Proof. Let’s verify that under the assumptions of the SLLN without independence (Proposition 8.2) we will always have convergence in probability, i.e. \[ \bar{X}_n = \frac{1}{n} \sum_{i = 1}^{n} X_i \overset{\text{p}}{\underset{n\to \infty}{\longrightarrow}} \mathbb{E}\{X_1\} \text{.} \]
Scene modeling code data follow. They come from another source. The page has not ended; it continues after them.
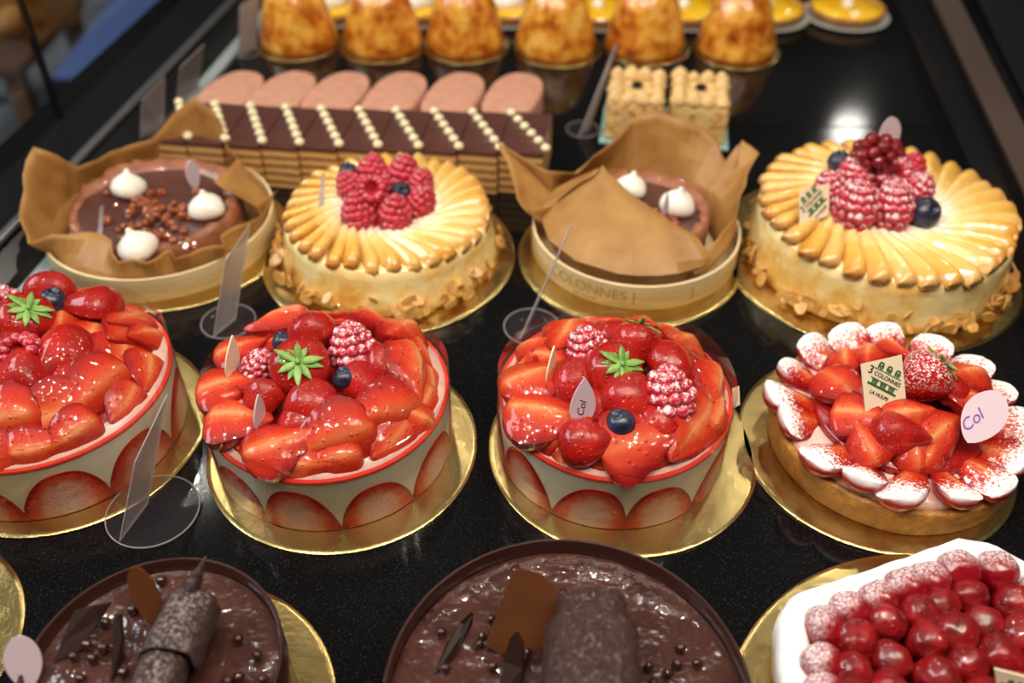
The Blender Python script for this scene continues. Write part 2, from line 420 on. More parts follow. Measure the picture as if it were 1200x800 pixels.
# ---------------------------------------------------------------- fruit meshes
SPROF = [(0.0, .12), (.02, .45), (.07, .74), (.15, .92), (.26, 1.0), (.40, .97), (.54, .84), (.68, .66), (.80, .47), (.90, .29), (.97, .13), (1.0, .0)]
def half_mesh(name, mats, seed, length=.040, width=.0155, depth=.9, bend=0.0, ridge=.12):
    """half a strawberry: flat cut face up (+Z), tip along +Y, origin in the middle of the cut"""
    r = random.Random(seed); b = MB(); NB, NC = 14, 13
    prof = SPROF; cols = NB + 1 + NC - 2
    rows = []
    for u, k in prof:
        y = (u - .45) * length; w = width * k * (1 + .05 * r.uniform(-1, 1)); row = []
        off = bend * width * math.sin(u * PI)
        for i in range(NB + 1):                       # belly from +x round to -x
            a = PI * i / NB
            row.append(((w * math.cos(a) + off, y, -w * depth * math.sin(a) ** .9 if 0 < i < NB else 0), (u, 1.0), 0))
        for i in range(1, NC - 1):                    # cut face back from -x to +x
            s = -1 + 2 * i / (NC - 1); s = math.copysign(abs(s) ** .8, s)
            row.append(((w * s + off, y + .0, ridge * w * (1 - (abs(s) ** 2 if ridge < .2 else math.sqrt(s * s + .02) - .0)) * min(1, u * 9 + .3) + .0012 * noise.noise((s * 2 + seed, u * 6, seed)) + .0004), (u, abs(s)), 1))
        rows.append(row)
    n = len(rows[0]); vs = [p[0] for row in rows for p in row]
    for j, row in enumerate(rows):
        for i, p in enumerate(row): b.uv[j * n + i] = p[1]
    b.v = vs
    for j in range(len(rows) - 1):
        for i in range(n):
            k = (i + 1) % n
            b.f.append((j * n + i, (j + 1) * n + i, (j + 1) * n + k, j * n + k)); b.m.append(0 if i < NB else 1)
    b.f.append(tuple(range(n))); b.m.append(0)
    me = b.mesh(name, mats, True, 50)
    return me

def whole_mesh(name, mat, seed, length=.036, width=.0175):
    b = MB(); prof = [(width * k, -(u - .45) * length) for u, k in SPROF]
    def wob(r, z, a, j):
        q = 1 + .05 * noise.noise((math.cos(a) * 1.5 + seed, math.sin(a) * 1.5, z * 60)); return r * q, z
    b.lathe(list(reversed(prof)), 28, 0, None, wob); b.lathe
    return b.mesh(name, mat)

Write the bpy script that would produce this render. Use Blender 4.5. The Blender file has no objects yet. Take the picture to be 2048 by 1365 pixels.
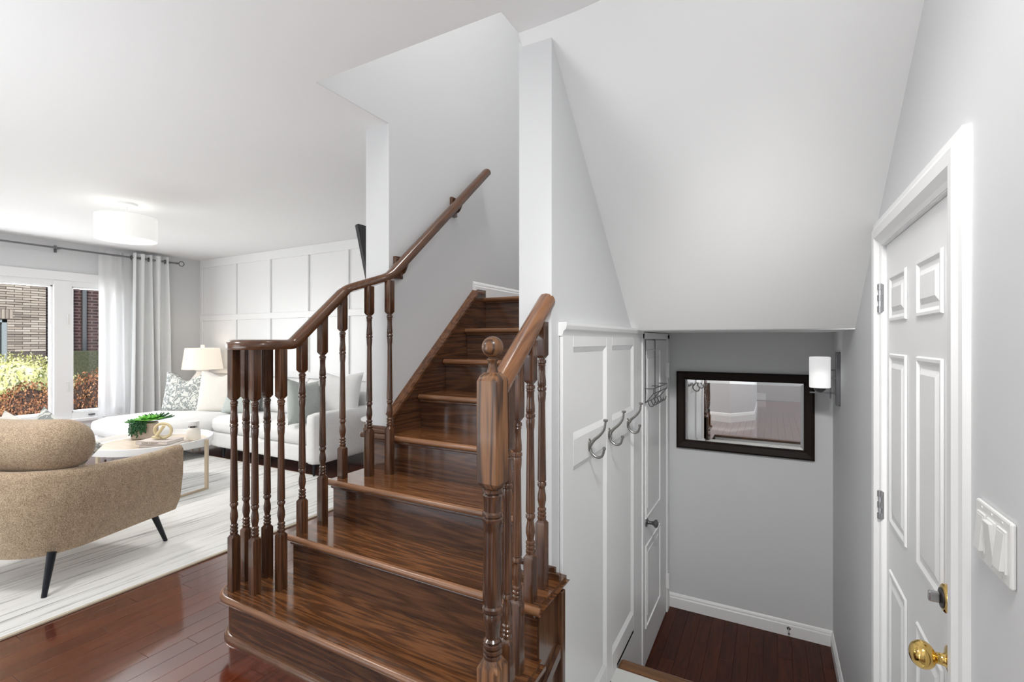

Using Chebyshev’s inequality (Equation 5.20), fix an \(\varepsilon > 0\) such that: \[ \mathbb{P}(|\bar{X}_n - \mathbb{E}\{X_1\}| > \varepsilon) \le \frac{\mathbb{V}\{\bar{X}_n\}}{\varepsilon^2} \text{.} \] Let’s explicit the computations, i.e. \[ \begin{aligned} \frac{\mathbb{V}\{\bar{X}_n\}}{\varepsilon^2} & {} = \frac{1}{n^2 \varepsilon^2} \mathbb{V}\left\{\sum_{i=1}^{n} X_i\right\} = \\ & = \frac{1}{n^2 \varepsilon^2} \left[\sum_{i=1}^{n} \mathbb{V}\{X_i\} + \sum_{i = 1}^{n} \sum_{j\neq i}^{n} \mathbb{C}v\{X_i, X_j\} \right] \end{aligned} \] By assumption the covariances are zero \(\mathbb{C}v\{X_i, X_j\} = 0 \forall i \neq j\). Moreover, since \(\mathbb{V}\{X_i\} = \mathbb{E}\{X_i^2\} - \mathbb{E}\{X_i\}^2\) it is possible to upper bound the variance with the second moment, namely \(\mathbb{V}\{X_i\} \le \mathbb{E}\{X_i^2\}\), i.e. \[ \frac{1}{n^2 \varepsilon^2} \sum_{i=1}^{n} \mathbb{V}\{X_i\} \le \frac{1}{n^2 \varepsilon^2} \sum_{i=1}^{n} \mathbb{E}\{X_i^2\} \text{.} \] Since by the assumption of the SLLN we have that \(\mathbb{E}\{X^2\} < c\) where \(c > 0\) is a constant independent from \(n\) we can further upper bound the probability by: \[ \frac{1}{n^2 \varepsilon^2} \sum_{i=1}^{n} \mathbb{E}\{X_i^2\} \le \frac{1}{n^2 \varepsilon^2} \sum_{i=1}^{n} c = \frac{nc}{n^2 \varepsilon^2} = \frac{c}{n \varepsilon^2} \text{.} \] Finally, if we take the limit for \(n\to\infty\), it is equal to zero, implying convergence in probability: \[ 0 \le \lim_{n\to\infty}\mathbb{P}(|\bar{X}_n - \mathbb{E}\{X_1\}| > \varepsilon) \le \lim_{n\to\infty} \frac{c}{n \varepsilon^2} = 0 \text{.} \]

8.3 Central Limit Theorem

Theorem 8.1 (Central Limit Theorem (CLT) - IID case) Let’s consider a sequence of \(n\) random variables, \(X_n = (X_1, \dots, X_n)\), where each \(X_i\) is independent and identically distributed (IID), i.e. \[ \begin{aligned} X_i \sim \text{IID}(\mu, \sigma^2) {} & \implies \mathbb{E}\{X_i\} = \mathbb{E}\{X_1\} = \mu \\ & \implies \mathbb{V}\{X_i\} = \mathbb{V}\{X_1\} = \sigma^2 \end{aligned} \] Then, the CLT states that, when the sample is large, the random variable \(S_n\) \[ S_n = \sum_{i=1}^{n} X_i \text{,} \] defined by the sum of all the \(X_i\), is normally distributed, i.e. \[ S_n \overset{\text{d}}{\underset{n\to\infty}{\sim}} \mathcal{N}(\mathbb{E}\{S_n\}, \mathbb{V}\{S_n\}) \text{.} \] Since the \(X_i\) are IID, the moments of \(S_n\) read explicitly \[ \mathbb{E}\{S_n\} = n \mathbb{E}\{X_1\} = n \mu, \quad \mathbb{V}\{S_n\} = n \mathbb{V}\{X_1\} = n \sigma^2 \text{.} \] Alternatively, the CLT can be written in terms of the standardized random variable \(Z_n\) \[ Z_n = \frac{S_n - \mathbb{E}\{S_n\}}{\sqrt{\mathbb{V}\{S_n\}}} = \frac{\sum_{i=1}^{n} X_i - n \mu }{\sqrt{n} \, \sigma} \overset{\text{d}}{\underset{n\to\infty}{\sim}} \mathcal{N}(0, 1) \text{,} \] which, on large samples, is distributed as a standard normal.